A. The Bases of the Claim Appealed in ASBCA No. 62938

The claim that is the subject of ASBCA No. 62938 was brought on October 28, 2020 and involved allegations that the Army had failed to make payments due under the above-captioned contract (the contract) and that it had failed to pay APL the proper fee for missions cancelled with less than 24 hours notice or any time after APL’s trucks had reached the “origin point” on the “required spot date” (R4, tab 191 at 1-2). Notably, nothing in this claim mentioned GPS coordinates or the Army’s GPS provider (R4, tab 191 passim). We may thus conclude that nothing about GPS information precluded APL from bringing this claim earlier than it did, and, as noted in our original decision (see APL, 22-1 BCA ¶ 38,074 at 184,903), in the text of this claim, APL sought to excuse its compliance with the statute of limitations based upon the Army’s utilizing a disputes process or because the Army had made statements causing APL to hold off on filing its claims (R4, tab 191 at 6, n.2).
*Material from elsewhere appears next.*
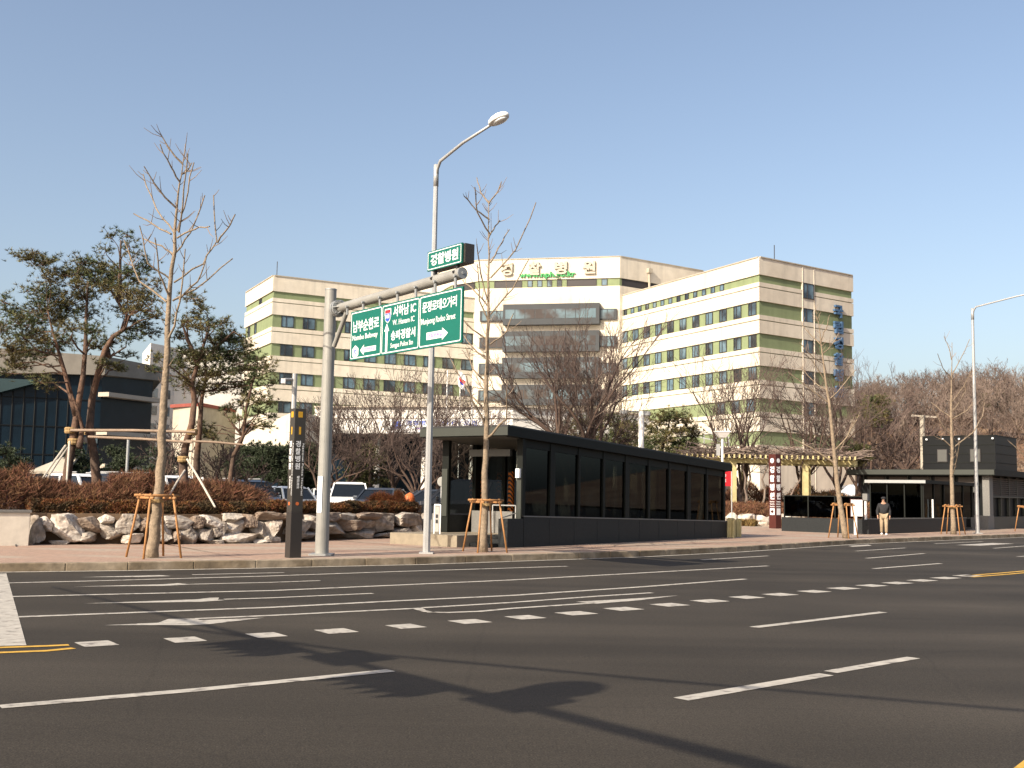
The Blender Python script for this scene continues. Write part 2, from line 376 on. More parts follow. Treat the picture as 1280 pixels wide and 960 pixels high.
# ================================================================== THE SETTING
KERB = [V(-60, -8, 0), V(-30, 9, 0), V(-18, 16.2, 0), V(-13, 19.1, 0), G(0, 715), G(160, 713), G(320, 710), G(520, 705.6), G(640, 701.5), G(800, 696), G(920, 690), G(1070, 680), G(1190, 675), G(1280, 671.5), V(40, 69, 0), V(80, 108, 0), V(200, 225, 0)]
mb = MB(); mb.poly([(-2500, -2500, -.03), (2500, -2500, -.03), (2500, 2500, -.03), (-2500, 2500, -.03)]); struct('ground', mb, 'earth')
mb = MB()
for a, b in zip(KERB[:-1], KERB[1:]):
    mb.add([(a.x, a.y, 0), (b.x, b.y, 0), (b.x+40, b.y-46, 0), (a.x+40, a.y-46, 0)], [(0, 3, 2, 1)])
struct('road', mb, 'asphalt')
mb = MB()                                 # kerb stones, one row
KO = offset(KERB, .0); KI = offset(KERB, .22)
for i in range(len(KERB)-1):
    a, b, c, d = KO[i], KO[i+1], KI[i+1], KI[i]
    n = max(1, int((b-a).length/1.0))
    if (b-a).length > 30: n = 1
    for k in range(n):
        t0, t1 = k/n, (k+1)/n-(.003 if n > 1 else 0)
        p, q, r, s_ = lerp(a, b, t0), lerp(a, b, t1), lerp(d, c, t1), lerp(d, c, t0)
        mb.prism([p, q, r, s_], -.02, .16)
struct('kerb', mb, 'kerb', bevel=.015)
mb = MB(); G0 = offset(KERB, -.02); G1 = offset(KERB, -.17)
for i in range(len(KERB)-1): mb.poly([tuple(p+V(0, 0, .004)) for p in (G1[i], G1[i+1], G0[i+1], G0[i])])
struct('gutter_line', mb, 'white_paint')
mb = MB(); P0 = offset(KERB, .225); P1 = offset(KERB, 45)
for i in range(len(KERB)-1):
    mb.poly([tuple(h2(p)+V(0, 0, .15)) for p in (P0[i], P0[i+1], P1[i+1], P1[i])])
struct('pavement', mb, 'paving')
# car park behind the planting bed
mb = MB(); mb.poly([(-70, 34.5, .3), (-9, 34.5, .3), (-3.2, 42, .3), (6, 56, .3), (12, 66, .3), (30, 80, .3), (60, 140, .3), (-90, 140, .3)][::1]); struct('car_park', mb, 'lot')

# --- painted markings
PZ = .005
def quadpx(mb, pts, z=PZ):
    p = [G(a, b) for a, b in pts]; p = [V(q.x, q.y, z) for q in p]
    n = len(p); ar = sum(p[i].x*p[(i+1) % n].y-p[(i+1) % n].x*p[i].y for i in range(n))
    mb.poly(p if ar > 0 else p[::-1])
def line(mb, pts, w, z=PZ):
    p = [G(a, b) for a, b in pts]; o0 = offset(p, w/2); o1 = offset(p, -w/2)
    for i in range(len(p)-1): mb.poly([(q.x, q.y, z) for q in (o1[i], o1[i+1], o0[i+1], o0[i])])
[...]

B. The Basis of the Claim Appealed in ASBCA No. 62939

The claim that is the subject of ASBCA No. 62939 was also submitted on October 28, 2020. This claim was about allegedly undercounted “demurrage.” Demurrage is excess time that APL’s trucks spent at specified locations waiting for a mission. Any amount of “laytime” above three days at the point of origin or at the destination entitled APL to payment of a daily demurrage rate set forth in the contract.